I also believe that the poorer the quality of a listening test, the more likely we are to find that we could hear (or otherwise perceive) a difference. When the tests are seriously setup, we get much closer to random guess results. Maybe many of those tests excluded audiophile stuff with weirdo designs after measuring poor fidelity in some area? Maybe they removed the mistakes of other tests? Probably both.
I still believe that some dudes for some reason have excellent hearing doubled with expert listening skill. In published experiments, we occasionally have one of those that parts from the statistical crowd and still gets results near impossible to explain by luck. Just like how there is that woman who can see more colors (in her case, she has the special eyes for it, mutants=cheating IMO ^_^). I think those people do exist. I also think that they're basically never the overconfident audiophile on a forum who thinks he can hear everything with ease. Confident people are good for some things, checking on their own possible mistakes is rarely one of them.
Last comment. Having people agreeing with us does not make us right (well it does socially and politically, but facts demonstrate something, not the number of people who got convinced). Also being right about the sound differences between some particular devices under some particular conditions does not, I repeat, does not, mean some poorly executed test is a valid one. A blind test without very well-matched levels isn't conclusive about audible difference. How could it be, when loudness is such a likely audible difference itself? Maybe the other differences are indeed obvious, maybe the matching done by ear is close enough sometimes, and maybe the entire test is BS and the results not at all what you think they're demonstrating. For all I know, your GF wanted to make you super happy, so she just said you got it all right. Maybe not, but admit it's still one of many possibilities. Many possibilities you don't seem that eager to consider, now that in your mind you've already got the answer you wanted.

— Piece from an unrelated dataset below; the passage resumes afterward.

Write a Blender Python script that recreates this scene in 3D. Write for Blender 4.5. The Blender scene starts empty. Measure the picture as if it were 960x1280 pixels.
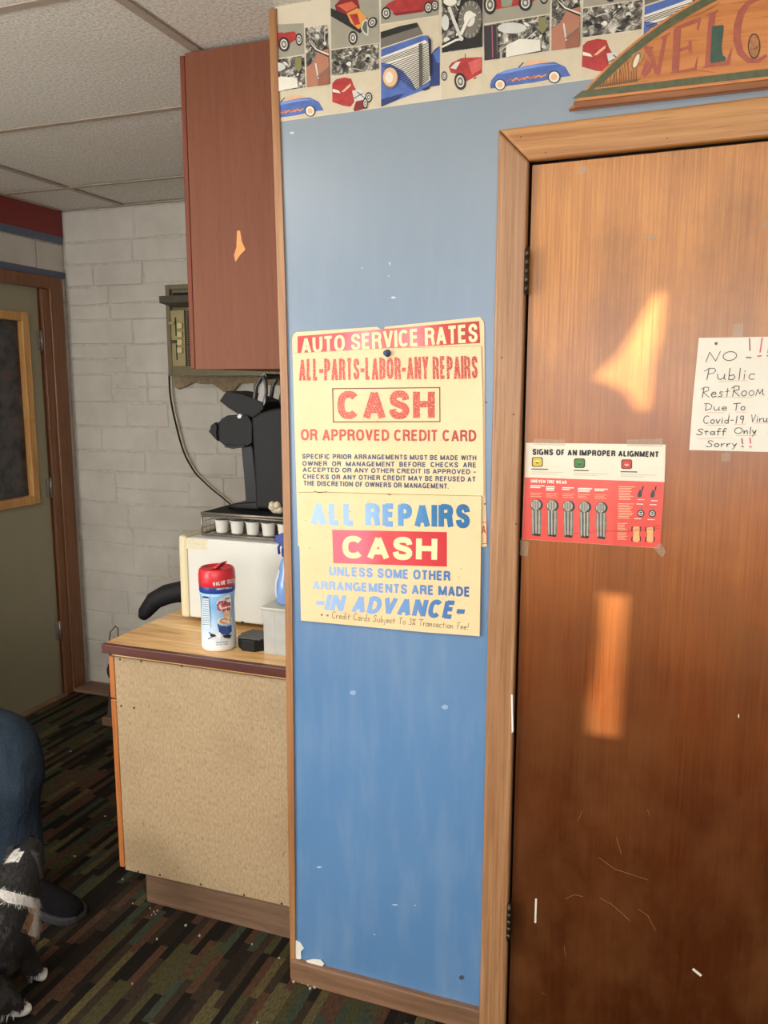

If you really tried a blind test, I congratulate and support you in the effort, it's already more work toward finding the truth than most audiophiles will ever put in their audio lives. But being an expert in half backed tests done with cheap copies of proper equipment, I know first hand how easy it is to get results and how difficult it is to get the right results. It's annoying, but we have to accept that some things need more efforts and controls, while others are just out of our amateur reach.